<<<<

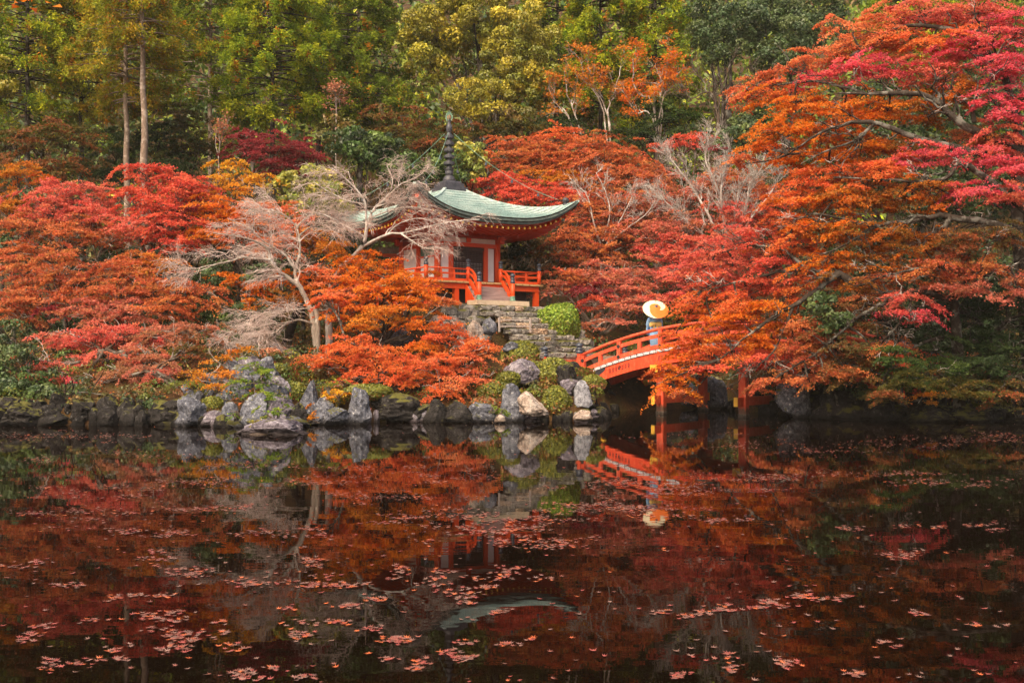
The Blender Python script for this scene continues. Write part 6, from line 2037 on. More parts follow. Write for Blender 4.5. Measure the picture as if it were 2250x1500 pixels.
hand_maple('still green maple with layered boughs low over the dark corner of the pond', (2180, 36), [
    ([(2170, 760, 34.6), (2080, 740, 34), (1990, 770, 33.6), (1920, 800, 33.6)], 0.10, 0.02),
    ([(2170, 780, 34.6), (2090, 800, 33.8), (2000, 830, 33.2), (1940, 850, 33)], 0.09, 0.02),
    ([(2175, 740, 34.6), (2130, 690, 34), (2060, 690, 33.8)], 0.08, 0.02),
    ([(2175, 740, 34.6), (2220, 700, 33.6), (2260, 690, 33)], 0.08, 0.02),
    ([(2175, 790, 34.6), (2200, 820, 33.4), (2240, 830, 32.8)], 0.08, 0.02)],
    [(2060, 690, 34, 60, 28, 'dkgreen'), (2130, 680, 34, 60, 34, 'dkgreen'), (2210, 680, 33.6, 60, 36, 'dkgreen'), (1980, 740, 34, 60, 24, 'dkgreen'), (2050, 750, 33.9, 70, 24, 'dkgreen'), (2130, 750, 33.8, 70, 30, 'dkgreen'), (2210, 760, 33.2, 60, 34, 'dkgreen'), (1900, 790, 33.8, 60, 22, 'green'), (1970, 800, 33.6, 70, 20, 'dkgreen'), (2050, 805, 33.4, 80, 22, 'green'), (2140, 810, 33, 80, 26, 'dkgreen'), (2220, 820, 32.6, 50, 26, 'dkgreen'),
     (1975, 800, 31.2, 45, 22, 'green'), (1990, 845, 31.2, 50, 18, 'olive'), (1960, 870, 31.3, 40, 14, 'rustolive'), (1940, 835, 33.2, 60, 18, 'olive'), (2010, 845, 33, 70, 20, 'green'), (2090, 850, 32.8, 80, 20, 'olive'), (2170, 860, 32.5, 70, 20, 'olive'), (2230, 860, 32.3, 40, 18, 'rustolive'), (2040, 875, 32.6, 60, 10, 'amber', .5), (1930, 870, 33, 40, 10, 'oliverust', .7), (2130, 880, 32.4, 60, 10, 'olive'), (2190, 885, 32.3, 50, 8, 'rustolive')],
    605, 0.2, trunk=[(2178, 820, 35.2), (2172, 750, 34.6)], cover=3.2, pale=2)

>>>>

> Exercise aim
Go through the data above and transcribe it in full, omitting any image.

> Response
The Blender Python script for this scene continues. Write part 6, from line 2037 on. More parts follow. Write for Blender 4.5. Measure the picture as if it were 2250x1500 pixels.
hand_maple('still green maple with layered boughs low over the dark corner of the pond', (2180, 36), [
    ([(2170, 760, 34.6), (2080, 740, 34), (1990, 770, 33.6), (1920, 800, 33.6)], 0.10, 0.02),
    ([(2170, 780, 34.6), (2090, 800, 33.8), (2000, 830, 33.2), (1940, 850, 33)], 0.09, 0.02),
    ([(2175, 740, 34.6), (2130, 690, 34), (2060, 690, 33.8)], 0.08, 0.02),
    ([(2175, 740, 34.6), (2220, 700, 33.6), (2260, 690, 33)], 0.08, 0.02),
    ([(2175, 790, 34.6), (2200, 820, 33.4), (2240, 830, 32.8)], 0.08, 0.02)],
    [(2060, 690, 34, 60, 28, 'dkgreen'), (2130, 680, 34, 60, 34, 'dkgreen'), (2210, 680, 33.6, 60, 36, 'dkgreen'), (1980, 740, 34, 60, 24, 'dkgreen'), (2050, 750, 33.9, 70, 24, 'dkgreen'), (2130, 750, 33.8, 70, 30, 'dkgreen'), (2210, 760, 33.2, 60, 34, 'dkgreen'), (1900, 790, 33.8, 60, 22, 'green'), (1970, 800, 33.6, 70, 20, 'dkgreen'), (2050, 805, 33.4, 80, 22, 'green'), (2140, 810, 33, 80, 26, 'dkgreen'), (2220, 820, 32.6, 50, 26, 'dkgreen'),
     (1975, 800, 31.2, 45, 22, 'green'), (1990, 845, 31.2, 50, 18, 'olive'), (1960, 870, 31.3, 40, 14, 'rustolive'), (1940, 835, 33.2, 60, 18, 'olive'), (2010, 845, 33, 70, 20, 'green'), (2090, 850, 32.8, 80, 20, 'olive'), (2170, 860, 32.5, 70, 20, 'olive'), (2230, 860, 32.3, 40, 18, 'rustolive'), (2040, 875, 32.6, 60, 10, 'amber', .5), (1930, 870, 33, 40, 10, 'oliverust', .7), (2130, 880, 32.4, 60, 10, 'olive'), (2190, 885, 32.3, 50, 8, 'rustolive')],
    605, 0.2, trunk=[(2178, 820, 35.2), (2172, 750, 34.6)], cover=3.2, pale=2)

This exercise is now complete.